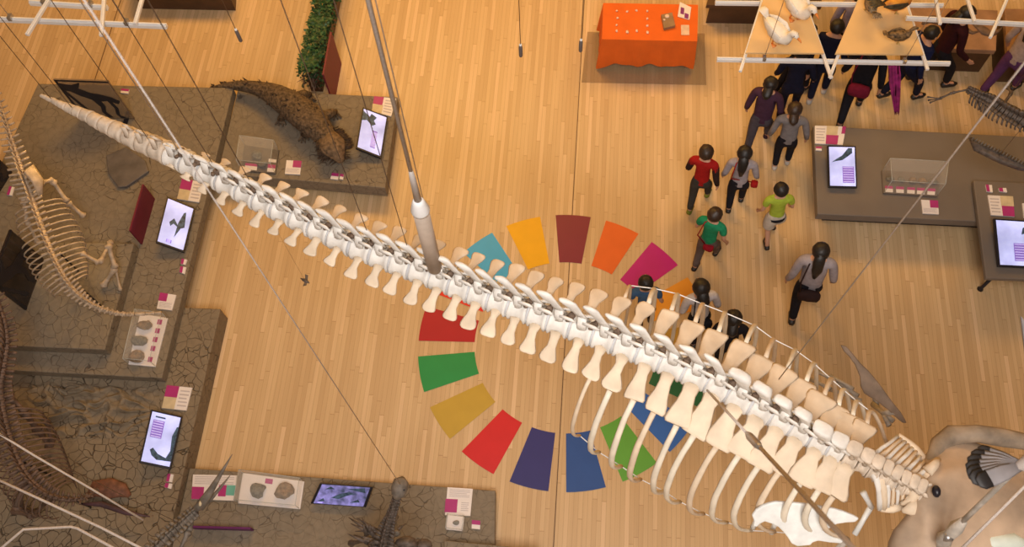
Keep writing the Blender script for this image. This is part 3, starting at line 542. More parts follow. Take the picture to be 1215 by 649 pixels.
for i, (jx, jy) in enumerate(J[:-1]):
    a, b = JW[i], JW[i + 1]; t = (b - a); L_ = t.length; t.normalize(); sd = V((0, 0, 1)).cross(t).normalized(); up = V((0, 0, 1)); c = (a + b) / 2
    r = interp(rad_t, jx); m = MB()
    hg = [(-.46, .80), (-.44, 1.0), (-.36, 1.02), (-.25, .88), (0, .78), (.25, .88), (.36, 1.02), (.44, 1.0), (.46, .8)] if jx > 190 else [(-.5, .82), (-.47, .93), (-.3, 1.0), (0, .97), (.25, 1.03), (.4, 1.08), (.47, 1.0), (.5, .85)]
    m.loft([c + t * L_ * s_ for s_, _ in hg], [r * k for _, k in hg], 16)
    if 135 < jx: # neural arch pillars
        hgt = interp(upT, jx)
        for s_ in (-1, 1):
            base = c + sd * s_ * r * .42 + up * r * .8; m.loft([base, base + up * .05 - sd * s_ * .02 - t * .01, c + up * (r + .085) - t * .015 + sd * s_ * .012], [(.016, L_ * .2), (.013, L_ * .22), (.014, L_ * .2)], 8, side=sd)
            if jx > 260: # zygapophysis prongs pointing to the head
                m.loft([c + up * (r + .04) + sd * s_ * .035, c + up * (r + .06) + t * L_ * .55 + sd * s_ * .05, c + up * (r + .05) + t * L_ * .72 + sd * s_ * .055], [(.016, .022), (.014, .026), (.006, .012)], 8)
        if hgt > .02:
            back = .62 if jx < 855 else .45
            p0 = c + up * (r + .045); w0, w1 = L_ * .30, L_ * (.34 if jx < 855 else random.uniform(.36, .44))
            pts = [p0 + (up - t * back) * hgt * k for k in (0, .35, .7, .93, 1.0)]
            th = [.016, .012, .018, .026, .014] if jx < 855 else ([.02, .022, .034, .046, .028] if jx < 945 else [.05, .055, .062, .062, .05])
            wd_ = [w0, w0 * .85, w1, w1 * 1.05, w1 * .75] if jx < 945 else [L_ * .50] * 4 + [L_ * .42]
            vs = []; n8 = 16; pw = 1.0 if jx < 855 else .55
            for p, a_, b_ in zip(pts, th, wd_):
                for k in range(n8): an = 2 * math.pi * k / n8; vs.append(p + sd * a_ * sg(math.cos(an), pw) + t * b_ * sg(math.sin(an), pw))
            fs = [(q_ * n8 + k, q_ * n8 + (k + 1) % n8, (q_ + 1) * n8 + (k + 1) % n8, (q_ + 1) * n8 + k) for q_ in range(4) for k in range(n8)] + [list(range(n8))[::-1], list(range(4 * n8, 5 * n8))]
            m.add(vs, fs)
    else:
        pass
    m.jitter(.008, 12, i)
    vb = m.build('vertebra', BONE if 190 < jx < 1000 else BONE_OLD, whale)
    # transverse processes
    TL = interp(lenT, jx)
    if TL > .02:
        for s_ in (-1, 1):
            w_ = interp(wT, jx) * random.uniform(.93, 1.07); fwd = TL * (.04 if s_ < 0 else .10); dr = -.10 * TL if jx < 760 else -.22 * TL
            TLr = TL * random.uniform(.96, 1.04); zo = random.uniform(-.01, .01)
            P = lambda k, e=1.0: c + sd * s_ * (r * .8 + TLr * k) + t * fwd * k * k + up * (dr * k + zo * k)
            ks = [(0, .8, .026), (.25, .52, .018), (.5, .60, .014), (.7, .92, .012), (.84, 1.08, .012), (.93, 1.0, .011), (.985, .72, .009), (1.0, .4, .005)] if jx < 740 else [(0, .8, .03), (.25, .62, .02), (.5, .8, .014), (.75, 1.08, .012), (.93, 1.15, .012), (1.0, 1.0, .008)]
            vs = []; n8 = 10
            for k, wk, tk in ks:
                p = P(k)
                for q_ in range(n8): an = 2 * math.pi * q_ / n8; vs.append(p + t * w_ * wk * math.cos(an) + up * tk * math.sin(an))
            mt_ = len(ks); fs = [(q_ * n8 + k, q_ * n8 + (k + 1) % n8, (q_ + 1) * n8 + (k + 1) % n8, (q_ + 1) * n8 + k) for q_ in range(mt_ - 1) for k in range(n8)] + [list(range(n8))[::-1], list(range((mt_ - 1) * n8, mt_ * n8))]
            m = MB(); m.add(vs, fs); m.jitter(.012, 9, i + s_ * 3)
            m.build('transverse_process', BONE2, vb); tips[(i, s_)] = (P(1.0), t, sd, up)
    if jx > 190 and jx < 970: # cartilage disc and rusty joint
        m = MB(); m.loft([b - t * L_ * .06, b + t * L_ * .06], r * .93, 16); m.build('disc', DISC, vb)
        m = MB(); m.ball(b + up * (r + .012) - t * .01, (.035, .035, .03), 8, 6); m.ball(b + up * (r + .03) + sd * .035, (.022, .03, .025), 8, 6); m.ball(b + up * (r + .02) - sd * .04 - t * .02, (.025, .022, .02), 8, 6); m.jitter(.015, 22, i); m.build('joint_cartilage', RUST, vb)
# ribs
rl = [i for i, (x, y) in enumerate(J[:-1]) if 690 < x < 1010]
RIBW = mat('rib_ivory', (0.80, 0.72, 0.58), .5, var=.08, scale=6)
bulge = {1: [], -1: []}
for n_i, i in enumerate(rl):
    for s_ in (-1, 1):
        tip, t, sd, up = tips[(i, s_)]
        x = J[i][0]; q_ = n_i / (len(rl) - 1)
        dn = interp([(0, 1.2), (.2, 1.4), (.6, 1.25), (.85, .75), (1, .5)], q_); ot = interp([(0, .22), (.2, .30), (.6, .28), (1, .14)], q_) * (1.2 if s_ > 0 else 1)
        bk = interp([(0, .02), (.3, .14), (.7, .30), (1, .30)], q_); pts = []; rr = []; th = (.017 if n_i == 0 else .024) * (.8 if s_ > 0 else 1)
        for k in range(15):
            u_ = k / 14; o_ = ot * math.sin(u_ * math.pi * .80) * 1.15; z_ = -dn * (u_ ** 1.25)
            pts.append(tip + sd * s_ * (o_ * 1.15) + up * z_ + t * bk * u_ * u_ - t * .03 * math.sin(u_ * math.pi)); rr.append((th * (1.1 if u_ < .1 else 1.0 + .25 * math.sin(u_ * 3)), th * .75))
        m = MB(); m.loft(pts, rr, 8); m.jitter(.006, 6, i)
        m.build('rib', RIBW if n_i % 3 else BONE2, whale); bulge[s_].append(pts)
for s_, k in ((1, 5), (-1, 14)):
    pts = [p[k] for p in bulge[s_]]; m = MB(); m.loft(pts, .0055, 6); m.build('rib_cord', WHITE, whale)
# front thin processes by the neck
for s_, A_, B_, C_, D_ in ((-1, (1036, 558), (1086, 582), (1044, 604), (1083, 592)), (1, (1036, 540), (1088, 566), (1066, 517), (1101, 552))):
    tp = []
    for k in range(9):
        u = k / 8; a = at(lerp(A_[0], B_[0], u), lerp(A_[1], B_[1], u), WZ + .02); b = at(lerp(C_[0], D_[0], u), lerp(C_[1], D_[1], u) + 4 * s_ * -math.sin(u * 3.1), WZ - .16)
        mid = lerp(a, b, .5) + V((0, 0, .07)); tp.append(b); r_ = .030 if k < 2 and s_ < 0 else .015
        m = MB(); m.loft([a, lerp(a, mid, .5) + V((0, 0, .02)), mid, lerp(mid, b, .6) + V((0, 0, .01)), b], [(r_ * 1.5, r_), (r_ * 1.1, r_ * .8), (r_, r_ * .7), (r_, r_ * .7), (r_ * .9, r_ * .8)], 8); m.jitter(.008, 12, k); m.build('neck_rib', BONE2 if k % 2 else BONE, whale)
    m = MB(); m.loft(tp, [.022, .025, .028, .032, .034, .036, .036, .036, .03], 10); m.jitter(.012, 10, 5); m.build('neck_rim', BONE2, whale)
m = MB(); m.loft([at(1092, 566, WZ + .08), at(1088, 577, WZ + .08), at(1083, 588, WZ + .02), at(1077, 597, WZ - .03), at(1069, 598, WZ - .05)], [.05, .055, .045, .03, .015], 12); m.jitter(.02, 12, 1); m.build('atlas_bone', BONE2, whale)
m = MB(); m.loft([at(1100, 560, WZ + .05), at(1108, 552, WZ + .05), at(1113, 545, WZ)], [.05, .045, .03], 12); m.jitter(.02, 12, 2); m.build('atlas_bone', BONE2, whale)
# shoulder blades
def scapula(out, z0, z1, name, mt, thick=.035):
    ys = [y for x, y in out]; lo, hi = min(ys), max(ys)
    P = [at(x, y, lerp(z1, z0, (y - lo) / (hi - lo))) for x, y in out]; n_ = V((0, 0, 0)); c = sum(P, V()) / len(P)
    for i in range(len(P)): n_ += (P[i] - c).cross(P[(i + 1) % len(P)] - c)
    n_.normalize(); n_ = n_ if n_.z > 0 else -n_; m = MB(); m.prism(P, n_ * -thick); o = m.build(name, mt, whale, smooth=False, bevel=.012); return c
zc = lambda pts, x0, y0, s_: [(x0 + a / s_, y0 + b / s_) for a, b in pts]
SC = mat('scapula_white', (.86, .88, .86), .5, var=.12, scale=6, bump=.25)
scapula(zc([(45, 480), (62, 455), (90, 437), (120, 426), (150, 420), (230, 425), (290, 431), (340, 440), (400, 450), (440, 462), (480, 478), (507, 492), (490, 508), (450, 510), (410, 516), (385, 530), (365, 545), (380, 565), (400, 575), (440, 587), (430, 600), (380, 596), (330, 588), (305, 596), (298, 607), (240, 612), (215, 600), (200, 575), (180, 550), (160, 530), (130, 515), (100, 505), (80, 515), (65, 530), (50, 525), (55, 505)], 880, 480, 3.627), 4.45, 4.75, 'shoulder_blade', SC)
scapula(zc([(512, 160), (535, 166), (560, 195), (590, 232), (620, 260), (660, 308), (690, 350), (720, 390), (745, 420), (768, 462), (752, 462), (725, 440), (700, 415), (670, 392), (640, 370), (605, 350), (590, 320), (588, 285), (570, 240), (545, 205), (525, 185)], 840, 360, 3.246), 4.1, 4.5, 'shoulder_blade', mat('scapula_brown', (.22, .15, .10), .6, var=.3, scale=5, bump=.3))
def rod(pts, r, mt, parent, name, n=8): m = MB(); m.loft(pts, r, n); return m.build(name, mt, parent)
GB = mat('bone_grey', (.42, .38, .33), .6, var=.2, scale=14, bump=.3)
for s_, pp in ((1, [((1005, 640), 4.0), ((985, 660), 3.7), ((960, 690), 3.4)]), (-1, [((1062, 488), 4.15), ((1048, 490), 3.95), ((1036, 480), 3.75)])):
    rod([at(*p, z) for p, z in pp], [.035, .022, .03], GB, whale, 'upper_arm_bone')
for a_, b_ in (((1018, 470), (990, 452)), ((1022, 476), (985, 462)), ((1040, 480), (1030, 455)), ((990, 452), (968, 440)), ((985, 462), (962, 450)), ((1012, 462), (985, 446)), ((1055, 505), (1040, 480)), ((1060, 500), (1035, 478))):
    A, B = at(*a_, 3.7), at(*b_, 3.6); rod([A, lerp(A, B, .5) + V((0, 0, .01)), B], [.028, .017, .024], GB, whale, 'flipper_bone')
for a_, b_, z in (((1034, 600), (1014, 634), 4.3), ((1024, 584), (1034, 602), 4.45), ((900, 612), (893, 626), 4.0), ((921, 618), (915, 632), 4.0)):
    A, B = at(*a_, z), at(*b_, z - .15); rod([A, lerp(A, B, .5), B], [.03, .024, .028], SC, whale, 'flipper_bone')
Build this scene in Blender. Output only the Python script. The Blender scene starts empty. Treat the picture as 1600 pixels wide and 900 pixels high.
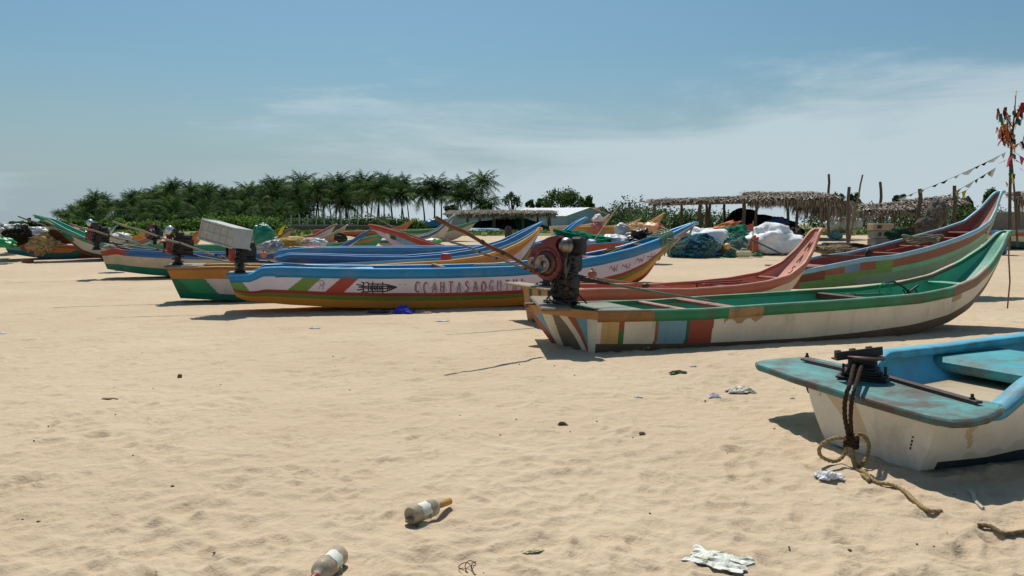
import bpy, math, random
import numpy as np
from mathutils import Vector, Matrix, noise as mnoise
R = math.radians
random.seed(7)
rng = np.random.default_rng(7)
scene = bpy.context.scene
COL = scene.collection

# ------------------------------------------------------------------ camera
FPX = 1250.0; CAMH = 1.55; PITCH = math.atan(100 / 1250)
cam_d = bpy.data.cameras.new('camera'); cam = bpy.data.objects.new('camera', cam_d); COL.objects.link(cam)
cam.location = (0, 0, CAMH); cam.rotation_euler = (math.pi / 2 - PITCH, 0, 0)
cam_d.sensor_width = 36; cam_d.lens = 36 * FPX / 1600; cam_d.clip_start = .05; cam_d.clip_end = 6000
scene.camera = cam
# ------------------------------------------------------------------ sky, sun, exposure
SUN_EL = R(58); SUN_AZ = R(-10)            # azimuth from +Y, positive to +X
sv = Vector((math.sin(SUN_AZ) * math.cos(SUN_EL), math.cos(SUN_AZ) * math.cos(SUN_EL), math.sin(SUN_EL)))
world = bpy.data.worlds.new('World'); scene.world = world; world.use_nodes = True
wn = world.node_tree.nodes; wl = world.node_tree.links; wn.clear()
wo = wn.new('ShaderNodeOutputWorld'); bg = wn.new('ShaderNodeBackground'); bg.inputs[1].default_value = .103
sky = wn.new('ShaderNodeTexSky'); sky.sky_type = 'NISHITA'; sky.sun_disc = False
sky.sun_elevation = SUN_EL; sky.sun_rotation = SUN_AZ
sky.altitude = 0; sky.air_density = 1.15; sky.dust_density = 1.8; sky.ozone_density = 1.9
tc = wn.new('ShaderNodeTexCoord'); sep = wn.new('ShaderNodeSeparateXYZ'); wl.new(tc.outputs['Generated'], sep.inputs[0])
mp = wn.new('ShaderNodeMapping'); mp.inputs['Scale'].default_value = (2.2, 2.2, 13); mp.inputs['Location'].default_value = (3.1, 1.7, .4)
mp.inputs['Rotation'].default_value = (0, R(-5), 0)
wl.new(tc.outputs['Generated'], mp.inputs[0])
nz = wn.new('ShaderNodeTexNoise'); nz.inputs['Scale'].default_value = 1.35; nz.inputs['Detail'].default_value = 9; nz.inputs['Roughness'].default_value = .6
nz.inputs['Distortion'].default_value = .35
wl.new(mp.outputs[0], nz.inputs['Vector'])
def wmath(op, a, b=None, c=None, clamp=False):
    n = wn.new('ShaderNodeMath'); n.operation = op; n.use_clamp = clamp
    for i, x in enumerate((a, b, c)):
        if x is None: continue
        if isinstance(x, (int, float)): n.inputs[i].default_value = x
        else: wl.new(x, n.inputs[i])
    return n.outputs[0]
def wramp(x, a, b, lo=0., hi=1.):
    n = wn.new('ShaderNodeMapRange'); n.interpolation_type = 'SMOOTHSTEP'
    wl.new(x, n.inputs[0]); n.inputs[1].default_value = a; n.inputs[2].default_value = b
    n.inputs[3].default_value = lo; n.inputs[4].default_value = hi
    return n.outputs[0]
X, Z = sep.outputs[0], sep.outputs[2]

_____

### Work instructions
Gather all lines of the records that include the word "scene".

### Written solution
Build this scene in Blender. Output only the Python script. The Blender scene starts empty. Treat the picture as 1600 pixels wide and 900 pixels high.
scene = bpy.context.scene
COL = scene.collection
scene.camera = cam
world = bpy.data.worlds.new('World'); scene.world = world; world.use_nodes = True